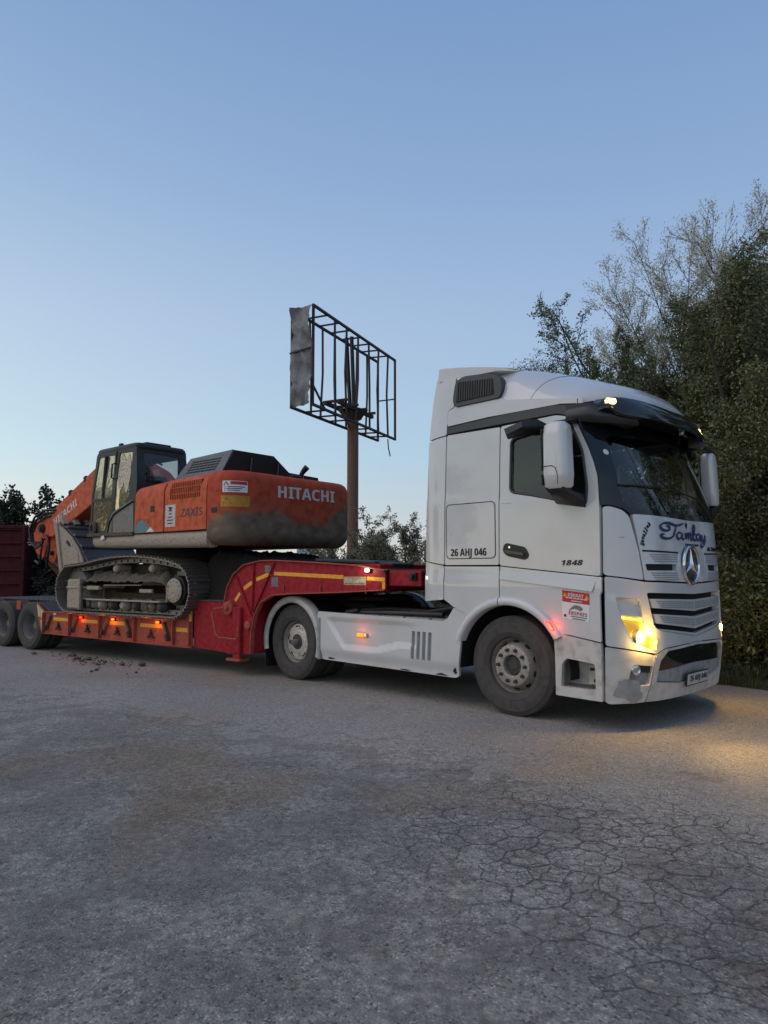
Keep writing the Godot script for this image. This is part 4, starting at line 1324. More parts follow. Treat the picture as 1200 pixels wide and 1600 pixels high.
		bar(st, v3(-7.14, 0.352, s * 1.245), v3(-2.77, 0.338, s * 1.245), 0.11, 0.016)
		obj("foot_flange", st, M.red_dusty, beam)
		for x in [-7.10, -6.20, -5.24, -4.22, -3.20, -2.80]:
			st = nst()
			box(st, v3(x, 0.55, s * 1.30), v3(0.024, 0.385, 0.06), 0.004)
			obj("web_rib", st, M.red_dusty, beam)
		for x in [-6.95, -6.05, -5.08, -4.38, -3.36]:
			var d := 0.16 if x < -4.5 else -0.16
			st = nst()
			bar(st, v3(x - d * 0.4, 0.42, s * 1.305), v3(x + d * 0.6, 0.71, s * 1.305), 0.045, 0.05)
			obj("stake_brace", st, M.rust, beam)
			st = nst()
			bar(st, v3(x - d * 0.4, 0.43, s * 1.335), v3(x - d * 0.1, 0.515, s * 1.335), 0.03, 0.06)
			obj("brace_foot", st, M.rust_dark, beam)
		for x in [-6.58, -5.62, -4.72, -3.78]:
			st = nst()
			for k in 3:
				var a := PI / 2 + TAU * k / 3.0
				bar(st, v3(x, 0.49, s * 1.30), v3(x + 0.09 * cos(a), 0.49 + 0.09 * sin(a), s * 1.30), 0.03, 0.025)
			cyl(st, v3(x, 0.49, s * 1.27), v3(x, 0.49, s * 1.325), 0.03, 10)
			obj("lashing_lug", st, M.rust_dark, beam)
	for q in [[-6.80, -6.28], [-5.86, -5.34], [-4.98, -4.46], [-4.10, -3.50]]:
		plate("reflective_tape", t, flat, pv([q[0], 0.605, q[1], 0.605, q[1], 0.665, q[0], 0.665]), M.tape, 0.003)
	plate("reflective_tape", t, flat, pv([-3.16, 0.57, -2.83, 0.57, -2.83, 0.635, -3.16, 0.635]), M.tape, 0.003)
	plate("reflective_tape", t, flat, pv([-2.845, 0.70, -2.792, 0.70, -2.792, 1.03, -2.845, 1.0]), M.tape, 0.003)
	var n_l := 0
	for x in [-5.83, -4.84, -3.60]:
		st = nst()
		box(st, v3(x, 0.70, 1.285), v3(0.10, 0.05, 0.03), 0.008)
		obj("lamp_housing", st, M.black, t)
		st = nst()
		box(st, v3(x, 0.70, 1.306), v3(0.075, 0.036, 0.016), 0.007)
		obj("marker_lamp", st, M.amber_red if n_l == 0 else M.amber, t)
		lamp("marker_light", v3(x, 0.69, 1.37), Color(1.0, 0.30, 0.05) if n_l == 0 else Color(1.0, 0.5, 0.1), 0.020, 0.02, t)
		n_l += 1
	st = nst()
	box(st, v3(-6.72, 0.73, 1.285), v3(0.09, 0.04, 0.02), 0.006)
	obj("unlit_marker", st, M.letter_white, t)
	for k in 22:
		st = nst()
		box(st, v3(-7.02 + k * 0.18, 0.752, 0), v3(0.165, 0.024, 2.30), 0.005)
		obj("plank", st, M.deck, t)
	st = nst()
	box(st, v3(-5.0, 0.60, 0), v3(4.3, 0.26, 2.30), 0.0)
	obj("bed_frame", st, M.chassis, t)
	st = nst()
	bar(st, v3(-3.08, 0.757, 0), v3(-2.77, 1.06, 0), 2.30, 0.03)
	obj("front_ramp", st, M.deck, t)
	# rear: ramp up to the axle deck, twin wheels
	st = nst()
	bar(st, v3(-7.12, 0.757, 0), v3(-7.46, 0.93, 0), 2.38, 0.03)
	obj("rear_ramp", st, M.deck, t)
	st = nst()
	prism(st, pv([-7.45, 0.93, -7.14, 0.775, -7.14, 0.37, -7.24, 0.37, -7.36, 0.60]), 1.235, 1.265, XY, 0.004)
	prism(st, pv([-7.45, 0.93, -7.14, 0.775, -7.14, 0.37, -7.24, 0.37, -7.36, 0.60]), -1.265, -1.235, XY, 0.004)
	obj("ramp_cheek", st, M.red_dusty, t)
	var cheek := func(p: Vector2) -> Vector3: return Vector3(p.x, p.y, 1.266)
	for q in [[-7.42, 0.90, -7.32, 0.85, -7.27, 0.66, -7.345, 0.66], [-7.30, 0.83, -7.16, 0.76, -7.16, 0.62, -7.26, 0.64], [-7.27, 0.60, -7.16, 0.58, -7.16, 0.40, -7.22, 0.40]]:
		plate("reflector_sheet", t, cheek, pv(q), tinted(mat(lin(0.60, 0.52, 0.30), 0.4), M.red_dusty.albedo_texture, 4.0), 0.003)
	st = nst()
	for k in 16:
		box(st, v3(-7.55 - k * 0.2, 0.935, 0), v3(0.18, 0.03, 1.36), 0.005)
	obj("axle_deck", st, M.deck, t)
	st = nst()
	box(st, v3(-9.0, 0.80, 0), v3(3.2, 0.22, 1.2), 0.01)
	for x in [-7.73, -8.79, -9.85]:
		cyl(st, v3(x, 0.465, -1.1), v3(x, 0.465, 1.1), 0.07, 12)
	box(st, v3(-10.6, 0.80, 0), v3(0.1, 0.3, 2.4), 0.01)
	obj("axle_frame", st, M.chassis, t)
	st = nst()
	box(st, v3(-8.26, 0.85, 1.18), v3(0.16, 0.18, 0.03), 0.006)
	obj("spacer_board", st, M.red_dusty, t)
	M.trailer_tyre = tyre_mesh(0.465, 0.25, 0.26, 3)
	st = nst()
	lathe(st, pv([0.0, -0.13, 0.09, -0.13, 0.13, -0.11, 0.175, -0.10, 0.20, -0.09, 0.225, -0.02, 0.245, 0.05, 0.258, 0.085, 0.268, 0.088, 0.268, 0.098, 0.250, 0.096, 0.236, 0.06, 0.215, -0.01]), 40)
	lathe(st, pv([0.085, -0.13, 0.085, -0.03, 0.06, -0.01, 0.0, -0.01]), 20)
	M.trailer_rim = done(st)
	for x in [-7.73, -8.79, -9.85]:
		for s in [1.0, -1.0]:
			var w := hub("wheel", t, v3(x, 0.465, s * 1.13))
			var turn := Transform3D(Basis(Vector3.UP, 0.0 if s > 0 else PI), Vector3.ZERO)
			obj("tyre", M.trailer_tyre, M.rubber, w, turn)
			obj("tyre", M.trailer_tyre, M.rubber, w, turn * Transform3D(Basis.IDENTITY, v3(0, 0, -0.28)))
			obj("rim", M.trailer_rim, M.steel, w, turn)
			for k in 8:
				var a := TAU * k / 8.0
				obj("wheel_nut", M.nut_mesh, M.rim_dark, w, turn * Transform3D(Basis.IDENTITY, v3(0.15 * cos(a), 0.15 * sin(a), -0.105)))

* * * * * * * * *

- _The exercise_
Every line of the material is to be quoted exactly, with no pictures carried over.

- _Output_
Keep writing the Godot script for this image. This is part 4, starting at line 1324. More parts follow. Treat the picture as 1200 pixels wide and 1600 pixels high.
		bar(st, v3(-7.14, 0.352, s * 1.245), v3(-2.77, 0.338, s * 1.245), 0.11, 0.016)
		obj("foot_flange", st, M.red_dusty, beam)
		for x in [-7.10, -6.20, -5.24, -4.22, -3.20, -2.80]:
			st = nst()
			box(st, v3(x, 0.55, s * 1.30), v3(0.024, 0.385, 0.06), 0.004)
			obj("web_rib", st, M.red_dusty, beam)
		for x in [-6.95, -6.05, -5.08, -4.38, -3.36]:
			var d := 0.16 if x < -4.5 else -0.16
			st = nst()
			bar(st, v3(x - d * 0.4, 0.42, s * 1.305), v3(x + d * 0.6, 0.71, s * 1.305), 0.045, 0.05)
			obj("stake_brace", st, M.rust, beam)
			st = nst()
			bar(st, v3(x - d * 0.4, 0.43, s * 1.335), v3(x - d * 0.1, 0.515, s * 1.335), 0.03, 0.06)
			obj("brace_foot", st, M.rust_dark, beam)
		for x in [-6.58, -5.62, -4.72, -3.78]:
			st = nst()
			for k in 3:
				var a := PI / 2 + TAU * k / 3.0
				bar(st, v3(x, 0.49, s * 1.30), v3(x + 0.09 * cos(a), 0.49 + 0.09 * sin(a), s * 1.30), 0.03, 0.025)
			cyl(st, v3(x, 0.49, s * 1.27), v3(x, 0.49, s * 1.325), 0.03, 10)
			obj("lashing_lug", st, M.rust_dark, beam)
	for q in [[-6.80, -6.28], [-5.86, -5.34], [-4.98, -4.46], [-4.10, -3.50]]:
		plate("reflective_tape", t, flat, pv([q[0], 0.605, q[1], 0.605, q[1], 0.665, q[0], 0.665]), M.tape, 0.003)
	plate("reflective_tape", t, flat, pv([-3.16, 0.57, -2.83, 0.57, -2.83, 0.635, -3.16, 0.635]), M.tape, 0.003)
	plate("reflective_tape", t, flat, pv([-2.845, 0.70, -2.792, 0.70, -2.792, 1.03, -2.845, 1.0]), M.tape, 0.003)
	var n_l := 0
	for x in [-5.83, -4.84, -3.60]:
		st = nst()
		box(st, v3(x, 0.70, 1.285), v3(0.10, 0.05, 0.03), 0.008)
		obj("lamp_housing", st, M.black, t)
		st = nst()
		box(st, v3(x, 0.70, 1.306), v3(0.075, 0.036, 0.016), 0.007)
		obj("marker_lamp", st, M.amber_red if n_l == 0 else M.amber, t)
		lamp("marker_light", v3(x, 0.69, 1.37), Color(1.0, 0.30, 0.05) if n_l == 0 else Color(1.0, 0.5, 0.1), 0.020, 0.02, t)
		n_l += 1
	st = nst()
	box(st, v3(-6.72, 0.73, 1.285), v3(0.09, 0.04, 0.02), 0.006)
	obj("unlit_marker", st, M.letter_white, t)
	for k in 22:
		st = nst()
		box(st, v3(-7.02 + k * 0.18, 0.752, 0), v3(0.165, 0.024, 2.30), 0.005)
		obj("plank", st, M.deck, t)
	st = nst()
	box(st, v3(-5.0, 0.60, 0), v3(4.3, 0.26, 2.30), 0.0)
	obj("bed_frame", st, M.chassis, t)
	st = nst()
	bar(st, v3(-3.08, 0.757, 0), v3(-2.77, 1.06, 0), 2.30, 0.03)
	obj("front_ramp", st, M.deck, t)
	# rear: ramp up to the axle deck, twin wheels
	st = nst()
	bar(st, v3(-7.12, 0.757, 0), v3(-7.46, 0.93, 0), 2.38, 0.03)
	obj("rear_ramp", st, M.deck, t)
	st = nst()
	prism(st, pv([-7.45, 0.93, -7.14, 0.775, -7.14, 0.37, -7.24, 0.37, -7.36, 0.60]), 1.235, 1.265, XY, 0.004)
	prism(st, pv([-7.45, 0.93, -7.14, 0.775, -7.14, 0.37, -7.24, 0.37, -7.36, 0.60]), -1.265, -1.235, XY, 0.004)
	obj("ramp_cheek", st, M.red_dusty, t)
	var cheek := func(p: Vector2) -> Vector3: return Vector3(p.x, p.y, 1.266)
	for q in [[-7.42, 0.90, -7.32, 0.85, -7.27, 0.66, -7.345, 0.66], [-7.30, 0.83, -7.16, 0.76, -7.16, 0.62, -7.26, 0.64], [-7.27, 0.60, -7.16, 0.58, -7.16, 0.40, -7.22, 0.40]]:
		plate("reflector_sheet", t, cheek, pv(q), tinted(mat(lin(0.60, 0.52, 0.30), 0.4), M.red_dusty.albedo_texture, 4.0), 0.003)
	st = nst()
	for k in 16:
		box(st, v3(-7.55 - k * 0.2, 0.935, 0), v3(0.18, 0.03, 1.36), 0.005)
	obj("axle_deck", st, M.deck, t)
	st = nst()
	box(st, v3(-9.0, 0.80, 0), v3(3.2, 0.22, 1.2), 0.01)
	for x in [-7.73, -8.79, -9.85]:
		cyl(st, v3(x, 0.465, -1.1), v3(x, 0.465, 1.1), 0.07, 12)
	box(st, v3(-10.6, 0.80, 0), v3(0.1, 0.3, 2.4), 0.01)
	obj("axle_frame", st, M.chassis, t)
	st = nst()
	box(st, v3(-8.26, 0.85, 1.18), v3(0.16, 0.18, 0.03), 0.006)
	obj("spacer_board", st, M.red_dusty, t)
	M.trailer_tyre = tyre_mesh(0.465, 0.25, 0.26, 3)
	st = nst()
	lathe(st, pv([0.0, -0.13, 0.09, -0.13, 0.13, -0.11, 0.175, -0.10, 0.20, -0.09, 0.225, -0.02, 0.245, 0.05, 0.258, 0.085, 0.268, 0.088, 0.268, 0.098, 0.250, 0.096, 0.236, 0.06, 0.215, -0.01]), 40)
	lathe(st, pv([0.085, -0.13, 0.085, -0.03, 0.06, -0.01, 0.0, -0.01]), 20)
	M.trailer_rim = done(st)
	for x in [-7.73, -8.79, -9.85]:
		for s in [1.0, -1.0]:
			var w := hub("wheel", t, v3(x, 0.465, s * 1.13))
			var turn := Transform3D(Basis(Vector3.UP, 0.0 if s > 0 else PI), Vector3.ZERO)
			obj("tyre", M.trailer_tyre, M.rubber, w, turn)
			obj("tyre", M.trailer_tyre, M.rubber, w, turn * Transform3D(Basis.IDENTITY, v3(0, 0, -0.28)))
			obj("rim", M.trailer_rim, M.steel, w, turn)
			for k in 8:
				var a := TAU * k / 8.0
				obj("wheel_nut", M.nut_mesh, M.rim_dark, w, turn * Transform3D(Basis.IDENTITY, v3(0.15 * cos(a), 0.15 * sin(a), -0.105)))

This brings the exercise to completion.